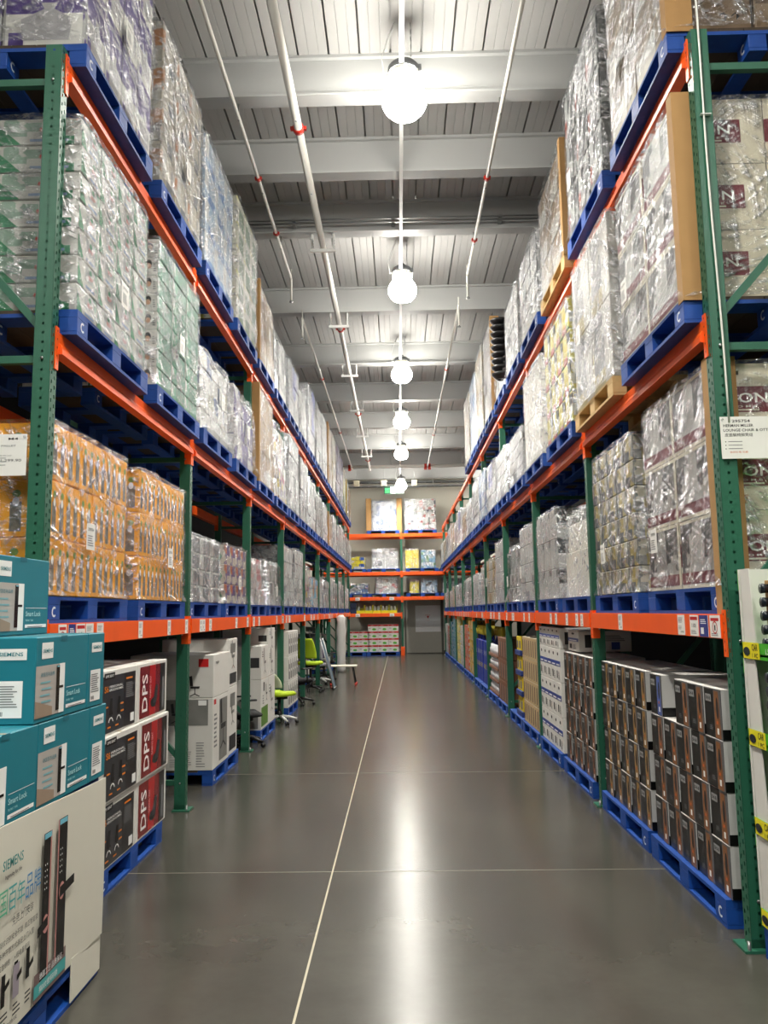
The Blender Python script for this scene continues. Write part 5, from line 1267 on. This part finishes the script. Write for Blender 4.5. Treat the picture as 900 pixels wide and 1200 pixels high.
# ---------------- office chairs and other furniture on the floor
def office_chair(loc, rz, base_c, seat_c, back_c, label, back_h=.5, head=False, seat_z=.46, arms=True, tilt=.12, sc_=1.):
    root = empty('office_chair', loc, rz)
    for k in range(5):
        a = 2 * pi * k / 5 + .3
        m = MB(); m.tube([(.02 * cos(a), .02 * sin(a), .13), (.16 * cos(a), .16 * sin(a), .11), (.29 * cos(a), .29 * sin(a), .075)], [.026, .022, .016], base_c, 8); m.build('base_arm', root)
        m = MB()
        for s in (-1, 1): m.tube([(.29 * cos(a) - s * .012 * sin(a), .29 * sin(a) + s * .012 * cos(a), .028), (.29 * cos(a) - s * .026 * sin(a), .29 * sin(a) + s * .026 * cos(a), .028)], .028, BLACKPL, 12)
        m.build('caster', root)
    m = MB(); m.tube([(0, 0, .1), (0, 0, seat_z - .1)], .026, BLACKPL, 12); m.tube([(0, 0, .1), (0, 0, .22)], .04, BLACKPL, 12); m.box(-.1, .1, -.1, .08, seat_z - .1, seat_z - .05, BLACKPL, .01); m.build('gas_column', root)
    m = MB(); n = 16; vs = []; fs = []
    def sup(a, r): c, s = cos(a), sin(a); return (r * .25 * math.copysign(abs(c) ** .6, c), r * .24 * math.copysign(abs(s) ** .6, s))
    rings = [(.75, -.045), (.96, -.035), (1.0, -.01), (.98, .015), (.85, .032), (.4, .028), (.0, .026)]
    for r_, z in rings:
        for k in range(n):
            x, y = sup(2 * pi * k / n, r_); vs.append((x, y, seat_z + z + (-.02 * (y < -.18) if z > 0 else 0)))
    for i in range(len(rings) - 1):
        for k in range(n): fs.append((i * n + k, i * n + (k + 1) % n, (i + 1) * n + (k + 1) % n, (i + 1) * n + k))
    fs.append(tuple(range(n))[::-1]); m.add(vs, fs, seat_c, True); m.build('seat', root)
    m = MB(); N_, M_ = 10, 10; vs = []; fs = []
    for i in range(N_ + 1):
        for j in range(M_ + 1):
            u = i / N_ * 2 - 1; v = j / M_
            w = .22 * (1 - .25 * v * v) ; zz = seat_z + .10 + v * back_h; yb = .20 + tilt * v + .03 * sin(v * pi) * -1 + -.05 * u * u
            for_ = (w * u, yb, zz); vs.append(for_)
    nn = len(vs); vs += [(x, y + .03, z) for x, y, z in vs]
    for i in range(N_):
        for j in range(M_):
            a = i * (M_ + 1) + j; fs.append((a, a + M_ + 1, a + M_ + 2, a + 1)); fs.append((nn + a + 1, nn + a + M_ + 2, nn + a + M_ + 1, nn + a))
    rim = [i * (M_ + 1) for i in range(N_ + 1)] + [N_ * (M_ + 1) + j for j in range(1, M_ + 1)] + [i * (M_ + 1) + M_ for i in range(N_ - 1, -1, -1)] + [j for j in range(M_ - 1, 0, -1)]
    for a, b in zip(rim, rim[1:] + rim[:1]): fs.append((b, a, nn + a, nn + b))
    m.add(vs, fs, back_c, True); m.build('backrest', root)
    m = MB(); m.tube([(0, .05, seat_z - .07), (0, .24, seat_z - .06), (0, .27, seat_z + .1), (0, .25 + tilt * .5, seat_z + .35)], .018, base_c, 8); m.build('back_spine', root)
    if arms:
        for s in (-1, 1):
            m = MB(); m.tube([(s * .2, 0, seat_z - .05), (s * .3, 0, seat_z - .02), (s * .3, 0, seat_z + .2)], .014, base_c, 8); m.box(s * .3 - .04, s * .3 + .04, -.12, .12, seat_z + .2, seat_z + .225, BLACKPL, .008); m.build('armrest', root)
    if head:
        m = MB(); m.tube([(0, .22 + tilt, seat_z + back_h), (0, .24 + tilt, seat_z + back_h + .2)], .012, base_c, 8); m.box(-.13, .13, .2 + tilt, .24 + tilt, seat_z + back_h + .15, seat_z + back_h + .27, back_c, .015); m.build('headrest', root)
    root.scale = (sc_,) * 3
    tag(root, label, 'office chair', 'display chairs along the left-side rack')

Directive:
Print out the whole of the material word for word, without pictures.

Full output:
The Blender Python script for this scene continues. Write part 5, from line 1267 on. This part finishes the script. Write for Blender 4.5. Treat the picture as 900 pixels wide and 1200 pixels high.
# ---------------- office chairs and other furniture on the floor
def office_chair(loc, rz, base_c, seat_c, back_c, label, back_h=.5, head=False, seat_z=.46, arms=True, tilt=.12, sc_=1.):
    root = empty('office_chair', loc, rz)
    for k in range(5):
        a = 2 * pi * k / 5 + .3
        m = MB(); m.tube([(.02 * cos(a), .02 * sin(a), .13), (.16 * cos(a), .16 * sin(a), .11), (.29 * cos(a), .29 * sin(a), .075)], [.026, .022, .016], base_c, 8); m.build('base_arm', root)
        m = MB()
        for s in (-1, 1): m.tube([(.29 * cos(a) - s * .012 * sin(a), .29 * sin(a) + s * .012 * cos(a), .028), (.29 * cos(a) - s * .026 * sin(a), .29 * sin(a) + s * .026 * cos(a), .028)], .028, BLACKPL, 12)
        m.build('caster', root)
    m = MB(); m.tube([(0, 0, .1), (0, 0, seat_z - .1)], .026, BLACKPL, 12); m.tube([(0, 0, .1), (0, 0, .22)], .04, BLACKPL, 12); m.box(-.1, .1, -.1, .08, seat_z - .1, seat_z - .05, BLACKPL, .01); m.build('gas_column', root)
    m = MB(); n = 16; vs = []; fs = []
    def sup(a, r): c, s = cos(a), sin(a); return (r * .25 * math.copysign(abs(c) ** .6, c), r * .24 * math.copysign(abs(s) ** .6, s))
    rings = [(.75, -.045), (.96, -.035), (1.0, -.01), (.98, .015), (.85, .032), (.4, .028), (.0, .026)]
    for r_, z in rings:
        for k in range(n):
            x, y = sup(2 * pi * k / n, r_); vs.append((x, y, seat_z + z + (-.02 * (y < -.18) if z > 0 else 0)))
    for i in range(len(rings) - 1):
        for k in range(n): fs.append((i * n + k, i * n + (k + 1) % n, (i + 1) * n + (k + 1) % n, (i + 1) * n + k))
    fs.append(tuple(range(n))[::-1]); m.add(vs, fs, seat_c, True); m.build('seat', root)
    m = MB(); N_, M_ = 10, 10; vs = []; fs = []
    for i in range(N_ + 1):
        for j in range(M_ + 1):
            u = i / N_ * 2 - 1; v = j / M_
            w = .22 * (1 - .25 * v * v) ; zz = seat_z + .10 + v * back_h; yb = .20 + tilt * v + .03 * sin(v * pi) * -1 + -.05 * u * u
            for_ = (w * u, yb, zz); vs.append(for_)
    nn = len(vs); vs += [(x, y + .03, z) for x, y, z in vs]
    for i in range(N_):
        for j in range(M_):
            a = i * (M_ + 1) + j; fs.append((a, a + M_ + 1, a + M_ + 2, a + 1)); fs.append((nn + a + 1, nn + a + M_ + 2, nn + a + M_ + 1, nn + a))
    rim = [i * (M_ + 1) for i in range(N_ + 1)] + [N_ * (M_ + 1) + j for j in range(1, M_ + 1)] + [i * (M_ + 1) + M_ for i in range(N_ - 1, -1, -1)] + [j for j in range(M_ - 1, 0, -1)]
    for a, b in zip(rim, rim[1:] + rim[:1]): fs.append((b, a, nn + a, nn + b))
    m.add(vs, fs, back_c, True); m.build('backrest', root)
    m = MB(); m.tube([(0, .05, seat_z - .07), (0, .24, seat_z - .06), (0, .27, seat_z + .1), (0, .25 + tilt * .5, seat_z + .35)], .018, base_c, 8); m.build('back_spine', root)
    if arms:
        for s in (-1, 1):
            m = MB(); m.tube([(s * .2, 0, seat_z - .05), (s * .3, 0, seat_z - .02), (s * .3, 0, seat_z + .2)], .014, base_c, 8); m.box(s * .3 - .04, s * .3 + .04, -.12, .12, seat_z + .2, seat_z + .225, BLACKPL, .008); m.build('armrest', root)
    if head:
        m = MB(); m.tube([(0, .22 + tilt, seat_z + back_h), (0, .24 + tilt, seat_z + back_h + .2)], .012, base_c, 8); m.box(-.13, .13, .2 + tilt, .24 + tilt, seat_z + back_h + .15, seat_z + back_h + .27, back_c, .015); m.build('headrest', root)
    root.scale = (sc_,) * 3
    tag(root, label, 'office chair', 'display chairs along the left-side rack')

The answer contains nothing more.